WHAT THE EXERCISE ASKS >>
Drop the pictures and give back word for word the lines from the line holding "Recreate this scene" to the line holding "from mathutils import Matrix, Vector", both included.

RECORDS >>
══════
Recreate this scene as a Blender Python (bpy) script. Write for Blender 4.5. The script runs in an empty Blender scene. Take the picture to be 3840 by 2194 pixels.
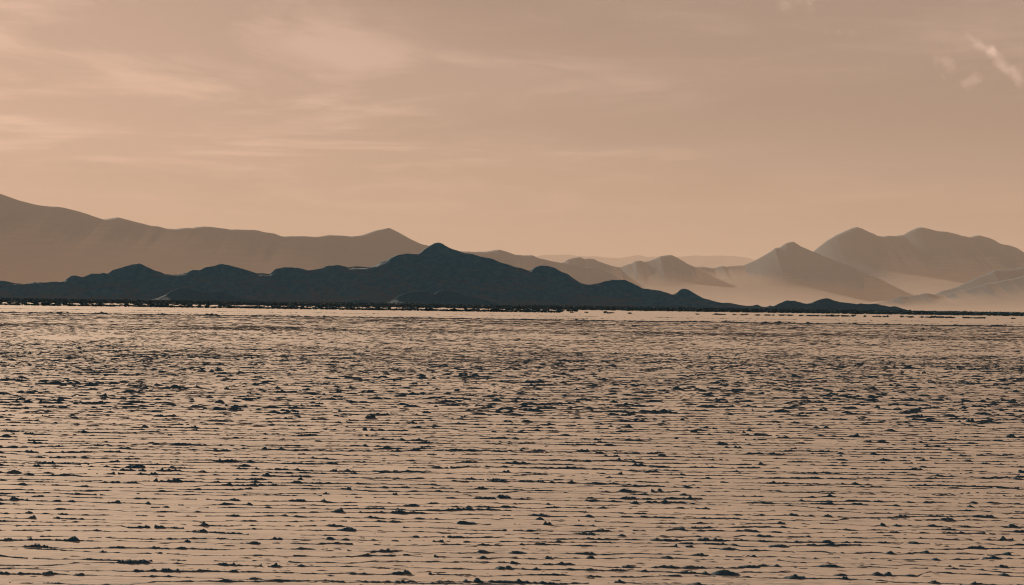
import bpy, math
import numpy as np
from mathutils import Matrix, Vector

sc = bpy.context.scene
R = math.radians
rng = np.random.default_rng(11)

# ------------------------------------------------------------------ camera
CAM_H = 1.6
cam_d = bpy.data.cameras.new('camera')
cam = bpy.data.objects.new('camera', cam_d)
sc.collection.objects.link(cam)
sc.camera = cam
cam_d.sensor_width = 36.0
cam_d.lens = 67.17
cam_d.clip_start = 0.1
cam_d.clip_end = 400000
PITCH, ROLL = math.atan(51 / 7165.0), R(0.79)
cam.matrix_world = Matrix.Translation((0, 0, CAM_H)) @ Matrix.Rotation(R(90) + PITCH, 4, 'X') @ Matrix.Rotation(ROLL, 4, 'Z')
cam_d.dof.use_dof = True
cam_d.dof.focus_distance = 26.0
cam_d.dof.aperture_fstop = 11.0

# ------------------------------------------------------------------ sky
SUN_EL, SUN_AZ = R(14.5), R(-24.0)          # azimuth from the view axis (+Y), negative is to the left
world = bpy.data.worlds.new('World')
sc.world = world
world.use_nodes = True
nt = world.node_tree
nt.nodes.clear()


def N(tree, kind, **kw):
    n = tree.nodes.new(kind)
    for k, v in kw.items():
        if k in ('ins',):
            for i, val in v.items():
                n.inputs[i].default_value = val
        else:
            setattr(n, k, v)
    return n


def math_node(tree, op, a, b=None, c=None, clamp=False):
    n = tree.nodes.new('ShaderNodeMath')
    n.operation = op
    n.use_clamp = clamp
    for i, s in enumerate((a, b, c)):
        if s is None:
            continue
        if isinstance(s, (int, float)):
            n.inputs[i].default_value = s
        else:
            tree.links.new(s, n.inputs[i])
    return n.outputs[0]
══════
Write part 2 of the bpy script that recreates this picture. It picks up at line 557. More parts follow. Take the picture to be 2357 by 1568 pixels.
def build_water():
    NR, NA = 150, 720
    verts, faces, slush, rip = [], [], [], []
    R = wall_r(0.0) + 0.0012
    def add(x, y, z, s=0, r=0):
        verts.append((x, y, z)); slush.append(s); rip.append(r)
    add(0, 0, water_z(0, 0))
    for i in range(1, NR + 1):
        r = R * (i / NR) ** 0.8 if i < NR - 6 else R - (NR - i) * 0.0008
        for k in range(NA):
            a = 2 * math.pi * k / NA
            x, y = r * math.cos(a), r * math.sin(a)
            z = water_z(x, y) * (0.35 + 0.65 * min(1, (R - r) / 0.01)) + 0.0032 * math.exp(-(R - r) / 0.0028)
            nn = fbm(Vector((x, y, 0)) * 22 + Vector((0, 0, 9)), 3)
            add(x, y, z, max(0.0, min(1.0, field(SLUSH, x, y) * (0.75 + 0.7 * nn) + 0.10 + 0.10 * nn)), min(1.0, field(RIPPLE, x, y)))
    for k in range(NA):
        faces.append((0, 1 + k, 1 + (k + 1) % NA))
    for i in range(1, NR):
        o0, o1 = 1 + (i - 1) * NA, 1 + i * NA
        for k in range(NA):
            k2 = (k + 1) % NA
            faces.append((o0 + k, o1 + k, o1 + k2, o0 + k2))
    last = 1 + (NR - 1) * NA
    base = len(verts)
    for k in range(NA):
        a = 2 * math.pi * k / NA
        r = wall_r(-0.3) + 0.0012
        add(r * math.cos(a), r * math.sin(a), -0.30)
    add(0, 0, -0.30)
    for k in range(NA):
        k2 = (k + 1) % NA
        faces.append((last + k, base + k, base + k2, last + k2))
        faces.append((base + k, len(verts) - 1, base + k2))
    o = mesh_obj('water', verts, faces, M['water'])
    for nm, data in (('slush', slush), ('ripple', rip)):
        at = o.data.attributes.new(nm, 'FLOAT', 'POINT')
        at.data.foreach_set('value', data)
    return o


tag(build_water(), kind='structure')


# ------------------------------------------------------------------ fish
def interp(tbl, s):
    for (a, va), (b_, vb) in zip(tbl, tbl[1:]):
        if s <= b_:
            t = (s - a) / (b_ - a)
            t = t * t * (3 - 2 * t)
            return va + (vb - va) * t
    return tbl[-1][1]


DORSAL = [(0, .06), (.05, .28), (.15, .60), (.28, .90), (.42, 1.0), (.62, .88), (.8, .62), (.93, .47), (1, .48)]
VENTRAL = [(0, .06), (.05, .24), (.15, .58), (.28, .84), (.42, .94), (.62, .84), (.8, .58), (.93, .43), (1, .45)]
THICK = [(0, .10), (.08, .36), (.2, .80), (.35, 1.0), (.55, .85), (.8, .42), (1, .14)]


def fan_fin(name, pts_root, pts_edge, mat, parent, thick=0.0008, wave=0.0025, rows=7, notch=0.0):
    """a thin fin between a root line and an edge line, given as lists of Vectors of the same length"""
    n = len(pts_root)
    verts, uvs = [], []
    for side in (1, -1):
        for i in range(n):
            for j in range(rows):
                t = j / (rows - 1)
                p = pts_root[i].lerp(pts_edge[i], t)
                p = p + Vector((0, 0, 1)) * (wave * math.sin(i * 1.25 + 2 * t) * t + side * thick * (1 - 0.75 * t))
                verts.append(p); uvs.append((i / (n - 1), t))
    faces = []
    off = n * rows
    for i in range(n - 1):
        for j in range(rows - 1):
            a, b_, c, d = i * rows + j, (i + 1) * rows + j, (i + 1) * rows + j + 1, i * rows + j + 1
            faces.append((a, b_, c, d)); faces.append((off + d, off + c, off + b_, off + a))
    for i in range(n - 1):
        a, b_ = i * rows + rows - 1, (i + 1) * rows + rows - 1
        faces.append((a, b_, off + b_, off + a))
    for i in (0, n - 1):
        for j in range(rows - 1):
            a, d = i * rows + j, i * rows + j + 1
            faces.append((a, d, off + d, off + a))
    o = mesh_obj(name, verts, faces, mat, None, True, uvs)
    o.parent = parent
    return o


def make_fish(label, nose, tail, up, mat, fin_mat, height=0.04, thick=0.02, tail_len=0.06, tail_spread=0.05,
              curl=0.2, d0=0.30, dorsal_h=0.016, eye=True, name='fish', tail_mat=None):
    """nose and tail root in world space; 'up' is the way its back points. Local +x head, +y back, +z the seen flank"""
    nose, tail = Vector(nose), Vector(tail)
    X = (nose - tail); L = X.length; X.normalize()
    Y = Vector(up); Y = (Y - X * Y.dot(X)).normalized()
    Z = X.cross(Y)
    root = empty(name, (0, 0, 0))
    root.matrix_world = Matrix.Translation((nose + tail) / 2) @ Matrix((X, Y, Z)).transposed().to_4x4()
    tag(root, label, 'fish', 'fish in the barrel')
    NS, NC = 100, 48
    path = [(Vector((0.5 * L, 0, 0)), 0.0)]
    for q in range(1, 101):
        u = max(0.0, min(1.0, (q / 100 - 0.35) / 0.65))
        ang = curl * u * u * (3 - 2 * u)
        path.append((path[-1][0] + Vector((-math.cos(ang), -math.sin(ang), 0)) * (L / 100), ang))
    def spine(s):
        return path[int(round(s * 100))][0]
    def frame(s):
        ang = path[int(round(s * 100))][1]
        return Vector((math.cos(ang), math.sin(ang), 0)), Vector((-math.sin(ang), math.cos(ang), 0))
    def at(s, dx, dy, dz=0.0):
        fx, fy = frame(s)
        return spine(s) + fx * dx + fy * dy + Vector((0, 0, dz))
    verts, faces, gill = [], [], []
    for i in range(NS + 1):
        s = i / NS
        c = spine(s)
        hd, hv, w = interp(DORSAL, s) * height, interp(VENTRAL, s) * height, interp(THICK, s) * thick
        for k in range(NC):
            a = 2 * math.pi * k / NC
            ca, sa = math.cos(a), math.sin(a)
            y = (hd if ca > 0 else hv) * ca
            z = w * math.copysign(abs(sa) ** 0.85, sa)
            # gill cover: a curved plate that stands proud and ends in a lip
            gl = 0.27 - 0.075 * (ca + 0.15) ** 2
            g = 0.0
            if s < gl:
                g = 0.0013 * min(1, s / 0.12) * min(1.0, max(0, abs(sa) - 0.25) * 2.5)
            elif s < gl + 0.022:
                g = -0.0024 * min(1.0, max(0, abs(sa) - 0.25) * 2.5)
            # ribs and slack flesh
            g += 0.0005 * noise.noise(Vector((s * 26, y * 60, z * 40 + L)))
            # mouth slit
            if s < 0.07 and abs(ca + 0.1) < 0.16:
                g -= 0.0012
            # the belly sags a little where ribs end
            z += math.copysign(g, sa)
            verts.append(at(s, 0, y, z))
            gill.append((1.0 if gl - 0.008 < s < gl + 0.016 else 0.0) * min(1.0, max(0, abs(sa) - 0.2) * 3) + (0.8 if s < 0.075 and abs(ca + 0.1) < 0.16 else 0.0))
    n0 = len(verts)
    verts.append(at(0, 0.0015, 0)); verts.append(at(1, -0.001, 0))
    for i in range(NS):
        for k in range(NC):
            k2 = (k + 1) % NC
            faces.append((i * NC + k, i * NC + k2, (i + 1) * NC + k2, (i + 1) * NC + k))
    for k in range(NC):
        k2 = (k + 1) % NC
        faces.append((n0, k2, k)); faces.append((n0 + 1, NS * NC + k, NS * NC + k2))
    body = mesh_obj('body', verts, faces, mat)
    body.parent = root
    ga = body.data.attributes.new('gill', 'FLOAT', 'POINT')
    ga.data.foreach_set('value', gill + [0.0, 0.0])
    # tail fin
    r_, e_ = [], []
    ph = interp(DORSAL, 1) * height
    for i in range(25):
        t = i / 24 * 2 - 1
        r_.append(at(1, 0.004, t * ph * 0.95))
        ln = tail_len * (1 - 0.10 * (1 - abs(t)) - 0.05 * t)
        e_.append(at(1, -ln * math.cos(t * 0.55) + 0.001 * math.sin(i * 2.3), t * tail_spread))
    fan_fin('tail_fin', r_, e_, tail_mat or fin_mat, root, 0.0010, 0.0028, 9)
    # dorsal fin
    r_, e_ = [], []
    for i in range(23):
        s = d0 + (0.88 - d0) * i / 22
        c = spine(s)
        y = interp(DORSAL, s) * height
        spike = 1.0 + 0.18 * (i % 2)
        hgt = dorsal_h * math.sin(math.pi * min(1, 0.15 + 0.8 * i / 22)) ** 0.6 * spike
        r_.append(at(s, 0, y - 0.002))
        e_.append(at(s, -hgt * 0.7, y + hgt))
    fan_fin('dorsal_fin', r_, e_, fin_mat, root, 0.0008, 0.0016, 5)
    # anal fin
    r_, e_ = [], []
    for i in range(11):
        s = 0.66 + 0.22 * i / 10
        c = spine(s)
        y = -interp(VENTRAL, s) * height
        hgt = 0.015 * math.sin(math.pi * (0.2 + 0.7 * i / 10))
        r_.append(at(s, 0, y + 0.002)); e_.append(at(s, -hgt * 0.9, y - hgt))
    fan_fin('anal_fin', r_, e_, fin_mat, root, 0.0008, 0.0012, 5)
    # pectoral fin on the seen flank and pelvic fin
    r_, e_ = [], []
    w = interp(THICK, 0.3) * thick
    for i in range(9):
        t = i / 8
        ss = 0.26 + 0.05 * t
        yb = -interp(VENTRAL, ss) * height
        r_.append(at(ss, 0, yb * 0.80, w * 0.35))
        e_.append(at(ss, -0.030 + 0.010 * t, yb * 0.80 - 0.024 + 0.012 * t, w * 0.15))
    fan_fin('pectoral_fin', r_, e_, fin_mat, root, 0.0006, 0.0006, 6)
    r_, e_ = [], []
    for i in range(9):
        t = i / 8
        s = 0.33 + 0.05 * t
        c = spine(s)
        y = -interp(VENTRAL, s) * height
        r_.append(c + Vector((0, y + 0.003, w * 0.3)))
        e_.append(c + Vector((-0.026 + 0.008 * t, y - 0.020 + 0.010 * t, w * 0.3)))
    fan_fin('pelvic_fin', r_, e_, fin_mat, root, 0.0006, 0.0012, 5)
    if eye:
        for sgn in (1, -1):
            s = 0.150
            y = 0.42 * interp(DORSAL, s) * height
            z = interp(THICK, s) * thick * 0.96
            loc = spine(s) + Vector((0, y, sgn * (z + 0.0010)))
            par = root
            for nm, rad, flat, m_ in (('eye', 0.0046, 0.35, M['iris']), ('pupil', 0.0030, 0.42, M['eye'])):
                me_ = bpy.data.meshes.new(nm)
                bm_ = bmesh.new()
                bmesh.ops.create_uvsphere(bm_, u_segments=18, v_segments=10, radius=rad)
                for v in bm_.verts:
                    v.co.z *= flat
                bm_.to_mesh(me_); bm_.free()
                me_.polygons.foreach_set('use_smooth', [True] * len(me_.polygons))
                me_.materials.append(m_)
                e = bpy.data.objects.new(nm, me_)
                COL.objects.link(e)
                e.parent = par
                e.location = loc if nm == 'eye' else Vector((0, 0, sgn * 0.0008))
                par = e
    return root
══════
RESULT OF THIS TASK >>
Recreate this scene as a Blender Python (bpy) script. Write for Blender 4.5. The script runs in an empty Blender scene. Take the picture to be 3840 by 2194 pixels.
import bpy, math
import numpy as np
from mathutils import Matrix, Vector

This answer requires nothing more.